Once upon a time, there was a lame commercial rap that currently resides in my brain in the place where I ought to be able to remember things that were actually happening to me in junior high school.
It’s the Legend of Zelda, and it’s really rad
Those creatures from Ganon are pretty bad
Octoroks, tektites, leevers too!
But with your help, our hero pulls through
And then, presumedly, there were record scratchings, rap breathing, and so forth. And the game sounded incredibly cool, despite my lack of interest in rap and my lack of knowledge as to what, exactly, a tektite was. And in the fullness of time, I found it actually was incredibly cool. And then it had a sequel, which I liked well at the time though it kind of annoys me now. And then it had another sequel which was incredibly awesome, and then even more, and all of them bottomed out at really good, with several of them maintaining brilliance. So, y’know, yay franchise. And now we have the Wii, which is like a video game system, except that instead of purposefully wiggling your fingers, you purposefully flail your whole upper body. Which translates for your average Zelda fan into actually aiming the bow, or swinging the Master Sword, or taking Princess Zelda into your arms and… okay, maybe that part doesn’t happen. Fair enough. Still, though, even without creepy video game fantasies, Twilight Princess is a good game. In fact, despite that it’s a retread of two out of the last three Zelda games with only about 20% obviously new content, it’s pretty much a great game.
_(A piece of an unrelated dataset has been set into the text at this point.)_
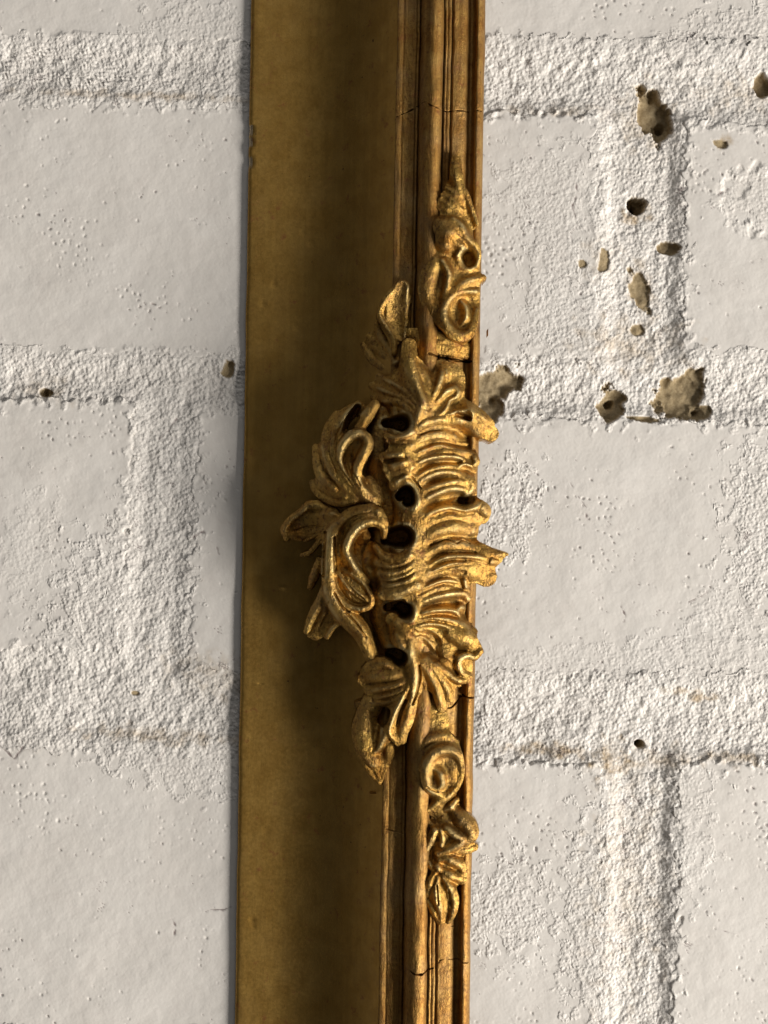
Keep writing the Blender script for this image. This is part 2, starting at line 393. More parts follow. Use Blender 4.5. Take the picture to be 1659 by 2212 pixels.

Of course there are bombs, boomerang, and bow. I mean, that’s the way it goes. Except for the motion control differences, really, the gameplay is unchanged in the last five years or more. The story has a fair amount of new to it. After starting out as the young man that everyone relies on to keep the village going, Link is quickly caught up in momentous events when a band of goblins steals all of the other children out of the village and, in the same evening, a mysterious twilit fog falls, transforming him into a wolf and leaving him stranded in a world of warped and powerful beasts intent upon his destruction. (And, Princess Zelda is in danger.) Naturally, therefore, Link sets out on a quest to retrieve certain artifacts that might enable his new friend Midna, who originates from the same twilight world that is now threatening Hyrule, to save her people from that threat.
Also, there’s fishing.
I have for thee, these pointes three… er, two:
1. Wow, I’d totally forgotten that rap, yet as soon as you mention, it all comes flooding back. What a horrible, horrible ad campaign.
2. Zelda II is massively under-rated. Nobody likes it these days, but why?!? It still had the mystery-centric overworld, PLUS it had ten times as much character interaction, plus WAY more interesting dungeons, PLUS more character development (by e.g., forcing you to kill bit-bots for 10 hours before continuing on the main plot). I think it was the rare sequel that’s much better than the original. Of course, I also think the American SMB2 was better than Super Mario Bros, so I realize I’m in a minority here. (But it was, goddammit!)
2. See, that’s crazed. Don’t get me wrong, I definitely liked it the first time. But upon recent attempted replay, that “character development” thing you mentioned was so grating, I couldn’t stand it after just a few hours of contemplation.
More so, though, I’m astonished at you, since that’s exactly the part you seem to like the least about Final Fantasy. (It’s for damn sure the part I like the least, which may be coloring my perception of your dislike.)
That complaint out of the way… yeah, the character interaction is awesome, as were the dungeons. It’s stronger in most ways over Zelda one, though without the novelty factor. But far weaker than any of the sequels since, and novelty factor makes up a lot of ground in my memory.
Well, keep two things in mind:
1. I played it when I was a kid, and the idea of spending ten hours killing things in the plains did not strike me as raw tedium, but instead as inexplicably fascinating. You may be right about how playing it now would suck more.
1a. The encounters weren’t RANDOM, though. You could stay on the road, and not have to fight, so you KNEW that if you went off, you were going to get drilled, and that was a challenge. It’s like walking on lava rocks!
1b. Also, I tend to forget about that part a lot, and focus on the side-scrolling towns and dungeons as the big difference between 1 and 2.
2. I didn’t play any Zelda between II and Ocarina, because I basically just got out of console gaming for a while there. Back now!